TASK TO COMPLETE:
Write out the material exactly, leaving every picture behind.
····················
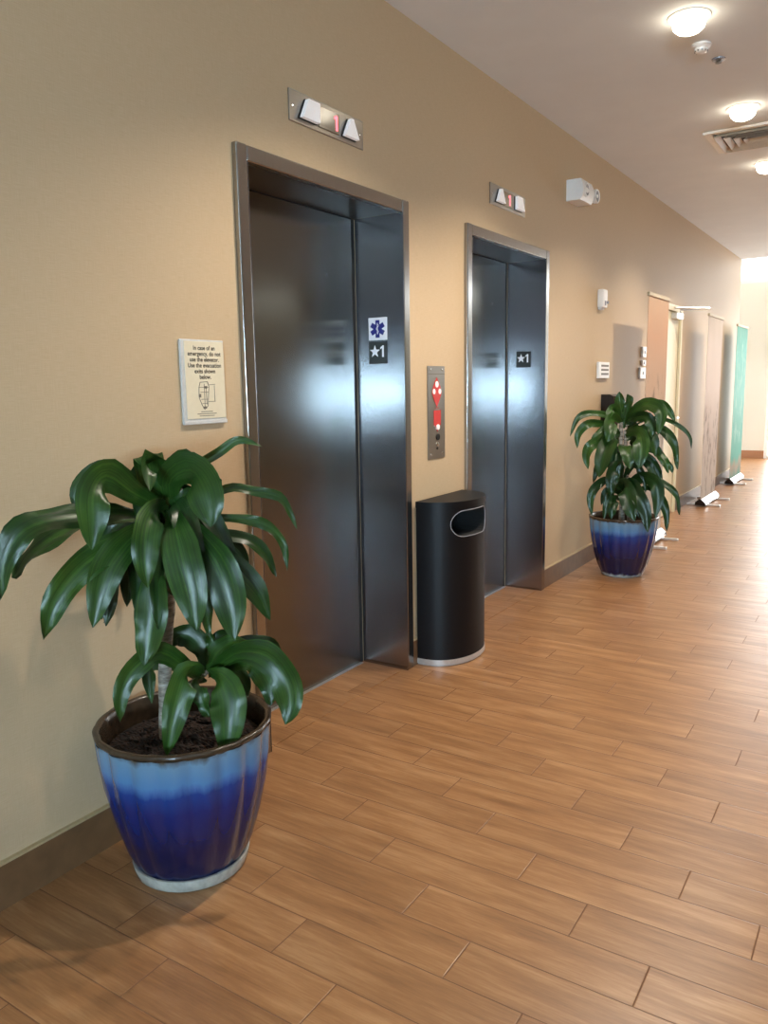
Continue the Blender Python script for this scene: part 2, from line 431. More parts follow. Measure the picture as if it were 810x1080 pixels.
# service door behind the first banner
e = bpy.data.objects.new('door_1', None); C.objects.link(e); e.location = (0, (DOOR[0]+DOOR[1])/2, 0); struct(e)
m = MB()
for a, b in ((DOOR[0]-.06, DOOR[0]), (DOOR[1], DOOR[1]+.06)): m.box(0.0003, 0.022, a, b, 0, DH+.06)
m.box(0.0003, 0.022, DOOR[0], DOOR[1], DH, DH+.06)
m.build('door_frame', M['cream'], e)
m = MB(); m.rbox(-0.05, -0.004, DOOR[0]+.004, DOOR[1]-.004, 0.008, DH-.004, .003); m.build('door_panel', M['cream'], e)
m = MB(); m.lathe([(0.024, -0.004), (0.024, 0.006)], (0, DOOR[1]-.07, 1.02), 'x', 20, cap1=True)
m.tube([(0.0, DOOR[1]-.07, 1.02), (0.05, DOOR[1]-.07, 1.02), (0.055, DOOR[1]-.12, 1.02), (0.052, DOOR[1]-.18, 1.02)], .009, 8)
m.build('door_handle', M['alu'], e, True)
m = MB(); m.rbox(-0.004, 0.055, DOOR[1]-.34, DOOR[1]-.06, DH-.075, DH-.015, .006); cl = m.build('door_closer', M['alu'], e)
m = MB(); m.tube([(0.04, DOOR[1]-.15, DH-.012), (0.04, DOOR[1]-.15, DH+.02), (0.31, DOOR[1]-.08, DH+.025)], .010, 8)
m.tube([(0.31, DOOR[1]-.08, DH+.025), (0.022, DOOR[1]-.32, DH+.03)], .010, 8); m.build('closer_arm', M['alu'], cl, True)

# ------------------------------------------------------------------ lifts
def elevator(y0, y1, label, keyhole):
    t = thing('elevator_entrance', label, 'elevator', (0, (y0+y1)/2, 0), 'stainless elevator entrances')
    m = MB(); m.box(-0.29, -0.25, y0+.0305, y1-.0305, 0.006, EH-.008)
    d = m.build('door_panel', M['steel'], t)
    k = MB(); k.lathe([(0.008, -0.2499), (0.008, -0.247), (0.0035, -0.247)], (0, y1-.237, 1.916), 'x', 16)
    k.lathe([(0.0001, -0.2475), (0.0037, -0.2475)], (0, y1-.237, 1.916), 'x', 12, 1)
    kh = k.build('keyhole', [M['chrome'], M['hole']], d)
    for a, b in ((y0+.0005, y0+.03), (y1-.03, y1-.0005)):
        m = MB()
        m.box(-0.249, 0.0212, a if a < y0+.02 else b-.002, (a+.002) if a < y0+.02 else b, 0, EH-.003)
        # dark shadow gap strip where the panel slides behind the jamb
        ya, yb = (a+.002, b) if a < y0+.02 else (a, b-.002)
        m.box(-0.30, -0.252, ya, yb, 0, EH-.003, 1)
        m.build('jamb', [M['jamb'], M['darkgap']], t)
    m = MB(); m.box(-0.25, -0.012, y0+.003, y1-.003, EH-.0025, EH-.0005); m.box(-0.29, -0.2505, y0+.031, y1-.031, EH-.0075, EH-.0005, 1)
    m.build('soffit', [M['soffit'], M['darkgap']], t)
    # face frame, mitred profile standing proud of the wall
    for a, b in ((y0-FW_, y0+.0004), (y1-.0004, y1+FW_)):
        m = MB(); m.rbox(-0.012, 0.022, a, b, 0, EH+FW_, .006, 0, 3); soft(m.build('frame_upright', M['frame'], t, True, 89))
    m = MB(); m.rbox(-0.012, 0.0208, y0+.0027, y1-.0027, EH-.0026, EH+FW_-.001, .006, 0, 3); soft(m.build('frame_header', M['frame'], t, True, 89))
    m = MB(); m.box(-0.30, -0.005, y0+.031, y1-.031, 0.0, 0.004); m.box(-0.249, -0.23, y0+.031, y1-.031, 0.004, 0.0055, 1)
    m.build('sill', [M['floor'], M['alu']], t)
    return t
elevator(*E[0], 'near stainless elevator doorway between potted plant and black bin', True)
elevator(*E[1], 'farther stainless elevator doorway just right of the black bin', True)

# hall lanterns above the lifts
def lantern(yc, zc, label, first):
    t = thing('hall_lantern', label, 'indicator', (0, yc, zc-.057), 'position indicators above the elevators')
    m = MB(); m.rbox(-0.001, 0.006, yc-.245, yc+.245, zc-.057, zc+.057, .002, 0, 1)
    for s in (-1, 1): m.lathe([(0.005, 0.006), (0.004, 0.0075), (0.0001, 0.008)], (0, yc+s*.222, zc), 'x', 12, 1)
    m.build('face_plate', [M['plate'], M['chrome']], t)
    tri = [(-.048, -.036), (.048, -.036), (.008, .036), (-.008, .036)]
    trap = [(-.055, -.036), (.050, -.036), (.050, .036), (-.018, .036)]
    for s, poly in ((-1, trap if first else tri), (1, tri if first else [(-x, y) for x, y in trap])):
        m = MB(); m.prism([(p[0]*1.06, p[1]*1.06) for p in poly], (0, yc+s*.135, zc), (0, 1, 0), (0, 0, 1), (1, 0, 0), 0.006, 0.012, 1)
        m.prism(poly, (0, yc+s*.135, zc), (0, 1, 0), (0, 0, 1), (1, 0, 0), 0.012, 0.030, 0)
        m.build('lantern_lens', [M['lantern'], M['darkgap']], t)
    m = MB(); m.rbox(0.006, 0.011, yc-.070, yc+.070, zc-.040, zc+.040, .002, 0, 1); sc = m.build('display', M['screen'], t)
    m = MB(); yd = yc+(.048 if first else .01); m.box(0.0112, 0.0117, yd-.006, yd+.006, zc-.028, zc+.028); m.box(0.0112, 0.0117, yd-.016, yd-.006, zc+.014, zc+.024)
    m.build('digit', M['redlit'], sc)
lantern(2.722, 2.457, 'steel indicator panel with red digit above near elevator', True)
lantern(4.465, 2.458, 'steel indicator panel with pale arrows above farther elevator', False)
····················
THE SOLUTION:
Continue the Blender Python script for this scene: part 2, from line 431. More parts follow. Measure the picture as if it were 810x1080 pixels.
# service door behind the first banner
e = bpy.data.objects.new('door_1', None); C.objects.link(e); e.location = (0, (DOOR[0]+DOOR[1])/2, 0); struct(e)
m = MB()
for a, b in ((DOOR[0]-.06, DOOR[0]), (DOOR[1], DOOR[1]+.06)): m.box(0.0003, 0.022, a, b, 0, DH+.06)
m.box(0.0003, 0.022, DOOR[0], DOOR[1], DH, DH+.06)
m.build('door_frame', M['cream'], e)
m = MB(); m.rbox(-0.05, -0.004, DOOR[0]+.004, DOOR[1]-.004, 0.008, DH-.004, .003); m.build('door_panel', M['cream'], e)
m = MB(); m.lathe([(0.024, -0.004), (0.024, 0.006)], (0, DOOR[1]-.07, 1.02), 'x', 20, cap1=True)
m.tube([(0.0, DOOR[1]-.07, 1.02), (0.05, DOOR[1]-.07, 1.02), (0.055, DOOR[1]-.12, 1.02), (0.052, DOOR[1]-.18, 1.02)], .009, 8)
m.build('door_handle', M['alu'], e, True)
m = MB(); m.rbox(-0.004, 0.055, DOOR[1]-.34, DOOR[1]-.06, DH-.075, DH-.015, .006); cl = m.build('door_closer', M['alu'], e)
m = MB(); m.tube([(0.04, DOOR[1]-.15, DH-.012), (0.04, DOOR[1]-.15, DH+.02), (0.31, DOOR[1]-.08, DH+.025)], .010, 8)
m.tube([(0.31, DOOR[1]-.08, DH+.025), (0.022, DOOR[1]-.32, DH+.03)], .010, 8); m.build('closer_arm', M['alu'], cl, True)

# ------------------------------------------------------------------ lifts
def elevator(y0, y1, label, keyhole):
    t = thing('elevator_entrance', label, 'elevator', (0, (y0+y1)/2, 0), 'stainless elevator entrances')
    m = MB(); m.box(-0.29, -0.25, y0+.0305, y1-.0305, 0.006, EH-.008)
    d = m.build('door_panel', M['steel'], t)
    k = MB(); k.lathe([(0.008, -0.2499), (0.008, -0.247), (0.0035, -0.247)], (0, y1-.237, 1.916), 'x', 16)
    k.lathe([(0.0001, -0.2475), (0.0037, -0.2475)], (0, y1-.237, 1.916), 'x', 12, 1)
    kh = k.build('keyhole', [M['chrome'], M['hole']], d)
    for a, b in ((y0+.0005, y0+.03), (y1-.03, y1-.0005)):
        m = MB()
        m.box(-0.249, 0.0212, a if a < y0+.02 else b-.002, (a+.002) if a < y0+.02 else b, 0, EH-.003)
        # dark shadow gap strip where the panel slides behind the jamb
        ya, yb = (a+.002, b) if a < y0+.02 else (a, b-.002)
        m.box(-0.30, -0.252, ya, yb, 0, EH-.003, 1)
        m.build('jamb', [M['jamb'], M['darkgap']], t)
    m = MB(); m.box(-0.25, -0.012, y0+.003, y1-.003, EH-.0025, EH-.0005); m.box(-0.29, -0.2505, y0+.031, y1-.031, EH-.0075, EH-.0005, 1)
    m.build('soffit', [M['soffit'], M['darkgap']], t)
    # face frame, mitred profile standing proud of the wall
    for a, b in ((y0-FW_, y0+.0004), (y1-.0004, y1+FW_)):
        m = MB(); m.rbox(-0.012, 0.022, a, b, 0, EH+FW_, .006, 0, 3); soft(m.build('frame_upright', M['frame'], t, True, 89))
    m = MB(); m.rbox(-0.012, 0.0208, y0+.0027, y1-.0027, EH-.0026, EH+FW_-.001, .006, 0, 3); soft(m.build('frame_header', M['frame'], t, True, 89))
    m = MB(); m.box(-0.30, -0.005, y0+.031, y1-.031, 0.0, 0.004); m.box(-0.249, -0.23, y0+.031, y1-.031, 0.004, 0.0055, 1)
    m.build('sill', [M['floor'], M['alu']], t)
    return t
elevator(*E[0], 'near stainless elevator doorway between potted plant and black bin', True)
elevator(*E[1], 'farther stainless elevator doorway just right of the black bin', True)

# hall lanterns above the lifts
def lantern(yc, zc, label, first):
    t = thing('hall_lantern', label, 'indicator', (0, yc, zc-.057), 'position indicators above the elevators')
    m = MB(); m.rbox(-0.001, 0.006, yc-.245, yc+.245, zc-.057, zc+.057, .002, 0, 1)
    for s in (-1, 1): m.lathe([(0.005, 0.006), (0.004, 0.0075), (0.0001, 0.008)], (0, yc+s*.222, zc), 'x', 12, 1)
    m.build('face_plate', [M['plate'], M['chrome']], t)
    tri = [(-.048, -.036), (.048, -.036), (.008, .036), (-.008, .036)]
    trap = [(-.055, -.036), (.050, -.036), (.050, .036), (-.018, .036)]
    for s, poly in ((-1, trap if first else tri), (1, tri if first else [(-x, y) for x, y in trap])):
        m = MB(); m.prism([(p[0]*1.06, p[1]*1.06) for p in poly], (0, yc+s*.135, zc), (0, 1, 0), (0, 0, 1), (1, 0, 0), 0.006, 0.012, 1)
        m.prism(poly, (0, yc+s*.135, zc), (0, 1, 0), (0, 0, 1), (1, 0, 0), 0.012, 0.030, 0)
        m.build('lantern_lens', [M['lantern'], M['darkgap']], t)
    m = MB(); m.rbox(0.006, 0.011, yc-.070, yc+.070, zc-.040, zc+.040, .002, 0, 1); sc = m.build('display', M['screen'], t)
    m = MB(); yd = yc+(.048 if first else .01); m.box(0.0112, 0.0117, yd-.006, yd+.006, zc-.028, zc+.028); m.box(0.0112, 0.0117, yd-.016, yd-.006, zc+.014, zc+.024)
    m.build('digit', M['redlit'], sc)
lantern(2.722, 2.457, 'steel indicator panel with red digit above near elevator', True)
lantern(4.465, 2.458, 'steel indicator panel with pale arrows above farther elevator', False)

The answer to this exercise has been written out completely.